Nuestros instrumentos son el pensamiento y la palabra, pero estos sin la acción no valen nada. Hamlet piensa y monologa demasiado, y demasiado poco actúa. Pero tampoco se crea que porque una hormiga nos da su lección en silencio, sea este el ideal del hombre. Es el de la hormiga tan solo. ¿Dónde está la justa media? He aquí nuestra tarea. Encontrarla es encontrarnos a nosotros mismos y en nosotros encontrar la media de los demás. Baste señalar la dificultad y lo azaroso del esfuerzo Goethe lo sabía cuando dijo: “Pensar es muy fácil, obrar es difícil. Obrar según el propio pensamiento es lo más difícil que existe en el mundo”. Don Quijote lo confirma. Por otra parte, es ingenuo pretender que los esquemas del pensamiento coincidan punto por punto con la realidad.

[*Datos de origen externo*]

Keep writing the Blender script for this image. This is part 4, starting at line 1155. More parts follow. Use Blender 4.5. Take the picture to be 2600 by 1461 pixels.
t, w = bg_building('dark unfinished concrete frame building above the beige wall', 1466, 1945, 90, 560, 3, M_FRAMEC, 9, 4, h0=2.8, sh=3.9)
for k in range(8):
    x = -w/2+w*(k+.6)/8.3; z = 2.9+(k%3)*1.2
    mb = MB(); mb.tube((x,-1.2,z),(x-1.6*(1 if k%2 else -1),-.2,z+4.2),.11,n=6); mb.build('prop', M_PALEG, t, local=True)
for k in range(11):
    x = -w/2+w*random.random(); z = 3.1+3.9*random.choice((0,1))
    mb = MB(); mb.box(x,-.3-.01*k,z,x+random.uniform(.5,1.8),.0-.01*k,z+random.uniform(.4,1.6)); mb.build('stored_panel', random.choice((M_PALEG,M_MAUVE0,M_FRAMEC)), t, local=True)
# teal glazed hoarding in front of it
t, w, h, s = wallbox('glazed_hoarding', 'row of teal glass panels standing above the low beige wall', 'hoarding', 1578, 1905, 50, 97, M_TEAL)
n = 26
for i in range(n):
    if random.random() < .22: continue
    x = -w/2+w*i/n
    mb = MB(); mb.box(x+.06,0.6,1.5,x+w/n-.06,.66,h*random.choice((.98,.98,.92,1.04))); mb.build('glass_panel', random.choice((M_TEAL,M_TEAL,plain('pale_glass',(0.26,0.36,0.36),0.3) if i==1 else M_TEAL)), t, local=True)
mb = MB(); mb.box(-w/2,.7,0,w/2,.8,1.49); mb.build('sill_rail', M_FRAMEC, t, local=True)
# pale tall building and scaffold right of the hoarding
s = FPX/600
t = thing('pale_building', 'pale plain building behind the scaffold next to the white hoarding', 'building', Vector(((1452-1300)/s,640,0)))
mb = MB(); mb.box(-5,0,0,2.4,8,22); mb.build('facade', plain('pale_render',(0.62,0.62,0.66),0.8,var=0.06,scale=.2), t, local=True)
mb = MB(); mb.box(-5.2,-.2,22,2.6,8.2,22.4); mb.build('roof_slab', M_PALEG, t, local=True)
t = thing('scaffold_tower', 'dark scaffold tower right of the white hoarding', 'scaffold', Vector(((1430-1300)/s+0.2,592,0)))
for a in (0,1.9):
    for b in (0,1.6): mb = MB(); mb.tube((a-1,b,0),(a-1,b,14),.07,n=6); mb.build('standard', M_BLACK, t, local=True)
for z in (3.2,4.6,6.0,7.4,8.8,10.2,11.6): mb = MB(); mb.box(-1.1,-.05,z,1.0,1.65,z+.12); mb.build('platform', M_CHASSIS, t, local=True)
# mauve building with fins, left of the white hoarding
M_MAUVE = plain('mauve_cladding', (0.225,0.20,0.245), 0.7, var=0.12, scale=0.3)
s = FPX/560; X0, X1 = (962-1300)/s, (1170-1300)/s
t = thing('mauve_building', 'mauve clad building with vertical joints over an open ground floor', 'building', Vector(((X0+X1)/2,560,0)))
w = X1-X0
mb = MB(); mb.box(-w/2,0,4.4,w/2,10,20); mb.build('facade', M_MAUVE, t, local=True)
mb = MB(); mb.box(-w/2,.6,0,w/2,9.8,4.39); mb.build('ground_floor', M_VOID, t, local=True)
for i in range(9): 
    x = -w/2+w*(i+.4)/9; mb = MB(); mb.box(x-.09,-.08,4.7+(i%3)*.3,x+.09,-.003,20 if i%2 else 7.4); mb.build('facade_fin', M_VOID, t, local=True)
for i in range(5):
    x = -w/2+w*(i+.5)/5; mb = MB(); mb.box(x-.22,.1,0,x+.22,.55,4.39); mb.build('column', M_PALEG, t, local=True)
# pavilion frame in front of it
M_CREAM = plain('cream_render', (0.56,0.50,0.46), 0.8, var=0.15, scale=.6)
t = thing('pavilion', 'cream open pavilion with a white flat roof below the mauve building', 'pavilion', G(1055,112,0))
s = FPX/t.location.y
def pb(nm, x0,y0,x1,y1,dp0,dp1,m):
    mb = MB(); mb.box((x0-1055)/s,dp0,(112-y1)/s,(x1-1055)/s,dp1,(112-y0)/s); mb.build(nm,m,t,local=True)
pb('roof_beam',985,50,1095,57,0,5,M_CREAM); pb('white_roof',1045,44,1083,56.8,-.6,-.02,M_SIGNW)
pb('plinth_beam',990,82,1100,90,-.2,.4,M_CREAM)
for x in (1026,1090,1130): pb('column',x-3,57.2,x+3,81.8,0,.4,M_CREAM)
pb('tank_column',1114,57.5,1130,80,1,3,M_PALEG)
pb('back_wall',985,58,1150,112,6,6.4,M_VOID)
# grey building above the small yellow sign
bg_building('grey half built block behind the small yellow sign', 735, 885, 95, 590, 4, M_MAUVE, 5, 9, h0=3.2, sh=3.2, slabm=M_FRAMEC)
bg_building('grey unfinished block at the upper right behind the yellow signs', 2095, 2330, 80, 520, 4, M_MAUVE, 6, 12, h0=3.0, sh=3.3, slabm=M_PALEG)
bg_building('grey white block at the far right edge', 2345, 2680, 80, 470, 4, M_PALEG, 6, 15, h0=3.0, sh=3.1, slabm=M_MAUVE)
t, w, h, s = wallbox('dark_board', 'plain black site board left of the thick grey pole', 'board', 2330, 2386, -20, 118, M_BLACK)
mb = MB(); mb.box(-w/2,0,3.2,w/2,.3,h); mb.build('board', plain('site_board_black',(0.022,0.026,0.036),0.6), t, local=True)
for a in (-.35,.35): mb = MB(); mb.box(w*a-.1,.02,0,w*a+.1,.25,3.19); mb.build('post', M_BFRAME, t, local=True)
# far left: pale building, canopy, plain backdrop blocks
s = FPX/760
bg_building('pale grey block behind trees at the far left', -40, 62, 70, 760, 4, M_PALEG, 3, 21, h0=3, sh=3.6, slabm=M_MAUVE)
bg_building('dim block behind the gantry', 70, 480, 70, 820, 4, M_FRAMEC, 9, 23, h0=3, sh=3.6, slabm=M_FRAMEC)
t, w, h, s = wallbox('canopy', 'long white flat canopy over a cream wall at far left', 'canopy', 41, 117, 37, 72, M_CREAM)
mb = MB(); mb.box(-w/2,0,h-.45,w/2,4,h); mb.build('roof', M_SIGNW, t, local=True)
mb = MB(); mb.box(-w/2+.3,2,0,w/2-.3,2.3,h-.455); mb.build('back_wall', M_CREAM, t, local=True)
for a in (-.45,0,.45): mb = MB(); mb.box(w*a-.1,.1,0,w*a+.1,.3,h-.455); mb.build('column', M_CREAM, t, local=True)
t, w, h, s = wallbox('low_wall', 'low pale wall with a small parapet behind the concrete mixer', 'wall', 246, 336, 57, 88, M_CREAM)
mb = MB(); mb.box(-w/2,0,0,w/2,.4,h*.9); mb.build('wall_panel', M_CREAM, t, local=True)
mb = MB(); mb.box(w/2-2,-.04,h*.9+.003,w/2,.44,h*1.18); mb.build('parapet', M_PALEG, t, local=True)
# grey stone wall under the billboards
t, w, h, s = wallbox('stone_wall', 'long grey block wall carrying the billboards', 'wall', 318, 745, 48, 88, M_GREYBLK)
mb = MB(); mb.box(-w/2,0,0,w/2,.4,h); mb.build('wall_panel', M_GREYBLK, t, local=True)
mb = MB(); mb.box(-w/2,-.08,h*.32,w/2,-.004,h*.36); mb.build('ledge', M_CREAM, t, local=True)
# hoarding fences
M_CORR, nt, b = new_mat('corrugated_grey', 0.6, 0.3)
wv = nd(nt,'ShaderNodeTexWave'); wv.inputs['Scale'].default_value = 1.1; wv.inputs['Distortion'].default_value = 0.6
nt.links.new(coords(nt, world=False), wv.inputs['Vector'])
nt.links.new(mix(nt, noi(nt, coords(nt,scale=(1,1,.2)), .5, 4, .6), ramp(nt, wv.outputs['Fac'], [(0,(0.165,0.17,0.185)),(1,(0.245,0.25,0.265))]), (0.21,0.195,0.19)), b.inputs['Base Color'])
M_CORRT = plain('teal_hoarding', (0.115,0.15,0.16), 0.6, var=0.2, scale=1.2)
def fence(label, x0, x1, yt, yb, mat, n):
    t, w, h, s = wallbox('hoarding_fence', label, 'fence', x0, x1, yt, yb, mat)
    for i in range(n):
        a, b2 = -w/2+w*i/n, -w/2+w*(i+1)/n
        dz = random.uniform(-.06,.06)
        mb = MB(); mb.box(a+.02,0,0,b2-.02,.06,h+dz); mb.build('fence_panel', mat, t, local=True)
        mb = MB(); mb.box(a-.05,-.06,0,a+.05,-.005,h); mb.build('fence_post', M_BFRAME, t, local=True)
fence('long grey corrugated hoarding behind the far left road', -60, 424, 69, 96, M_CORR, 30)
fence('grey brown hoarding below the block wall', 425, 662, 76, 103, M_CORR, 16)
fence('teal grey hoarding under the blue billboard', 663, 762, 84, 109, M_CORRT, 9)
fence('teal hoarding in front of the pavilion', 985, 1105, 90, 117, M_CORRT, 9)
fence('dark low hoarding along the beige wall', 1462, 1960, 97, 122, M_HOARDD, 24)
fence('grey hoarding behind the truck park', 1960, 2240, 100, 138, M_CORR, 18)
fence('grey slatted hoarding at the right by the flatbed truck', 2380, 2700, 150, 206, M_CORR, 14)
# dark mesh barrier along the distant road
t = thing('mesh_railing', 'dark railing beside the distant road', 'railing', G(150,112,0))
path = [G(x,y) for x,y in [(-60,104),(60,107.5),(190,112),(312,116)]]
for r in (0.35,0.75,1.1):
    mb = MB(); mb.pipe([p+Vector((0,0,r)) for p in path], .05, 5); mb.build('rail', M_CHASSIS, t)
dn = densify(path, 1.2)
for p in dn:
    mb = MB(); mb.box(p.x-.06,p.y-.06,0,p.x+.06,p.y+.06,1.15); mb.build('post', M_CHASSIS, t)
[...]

Que nuestro microcosmos esté siempre ajustado al macrocosmos.
La vida sigue y nuestra condición temporal nos obliga a hacernos y deshacernos en un proceso creador ininterrumpido. Crear es transformar, edificar, planear. Es una acción sobre la realidad, la de aquí y ahora. Es, en una palabra, obrar sobre la vida. Si damos sustancia a la vida viviéndola, damos presencia al espíritu si permitimos que en nosotros se prolongue. La vida vital es frágil y si tenemos que vivir, lo mejor es hacerlo plenamente, sin regateos.
Si a la plenitud de la vida hemos contribuido en algo, creemos haber cumplido nuestra misión en lo que esencialmente importa.
Así esperamos.
Gaspar Gumaro Orozco (1938–1997) nació en San Buenaventura, Chihuahua. Estudió leyes y fue un gran literato. A principios de los años sesentas del siglo pasado fundó, junto con Federico Ferro Gay, la Escuela de Filosofía y Letras, hoy facultad de la Universidad Autónoma de Chihuahua, y durante 13 años fue su primer director. Escribió los libros El ángel y el centauro, El camino de la flor y del puñal, Facetas y Labrando el laberinto. Fundó también la revista literaria Finisterre y la Red de bibliotecas del estado de Chihuahua.